12/24/2023
For your consideration….
I tend to like things that are routine and consistent. Christmas was one of the things I found constant in my life. It is always on the same day. My family had consistent ways of celebrating, eating, and shopping. I knew from the time I was small until I graduated from college my Mama would get me one bag of socks and one bag of underwear. Speaking of consistency, I have always been the worst Christmas shopper ever. I begin with my consistent habit of waiting until the last minute to shop. Then, I can never figure out what to buy someone as a gift. The greatest evolution of Christmas gift buying is the Gift Card. It is the only way to ensure the person gets what they want. Gift cards have helped me build a wonderful library over the years, and that was more helpful to me than cheese baskets and fruitcakes. Another consistency for the past few years has been the interactions with folk who want me to believe that Christmas is a Pagan Holiday. It isn’t, but for some people, it is a means of discrediting my belief, or they just think it makes them seem smart. It doesn’t, but we live in a culture that is programmed to pull out some “ got you” card like we are living in a “Matlock world”. The day isn’t right, but the early Christians who celebrated didn’t know that. They just knew they wished to celebrate the coming of the Light into the Darkness. It certainly wasn’t the way we depicted it at Wesley Chapel Church, either. The shepherds didn’t wear cotton bathrobes and bath towels on their heads. By the way, I was never elevated to the role of Wise Man in those plays. I tell myself that was just bad casting and not foreshadowing. That makes me feel better about myself.

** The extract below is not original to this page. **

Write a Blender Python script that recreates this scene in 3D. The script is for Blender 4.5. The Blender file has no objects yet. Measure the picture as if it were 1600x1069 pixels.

The most consistent thing about Christmas for me is that it is important. It is when Light came to the Darkness. The month when we celebrate is also the month of the most incidents of depression, su***de, and violence. I have realized that I remember the painful events around Christmas more than the other events that have occurred at other points of the year. I think everyone has this struggle to some degree. We get so caught up in the message of Christmas that is driven by the desire to have a utopia here on earth and not by the actual story and message of Jesus' birth and life. The family was forced to travel while Mary was “great with child” because the Powerful wanted greater taxation. The local ruler was paranoid and wanted the Child dead and was willing to kill others to make it happen. The family fled to a foreign land to escape it all. It was not utopia; it was faith and perseverance. Mary knew it was all-important, not only for her but for others as well. The child would fulfill His purpose, God’s purpose. He would become a man who led a revolution, not building a Utopia in the material world where all other kings attempted to build an empire. He pulled us from the hopeless darkness and saved us to walk in the Light. He would build a kingdom of believers by conquering the inner world, where moths and robbers had no access and where there is no taxation. He would rebuild us to walk with our Father, to discern the difference between the Darkness and the Light. He builds in us the virtues that give us the courage to persevere to navigate this material world on our journey to the next world. He builds a new tribe and family who are His, and they walk on His path. They will be known not as the perfect or the powerful. We will be known as the Redeemed. That has been consistent since the beginning of our history. It is why I celebrate Christmas.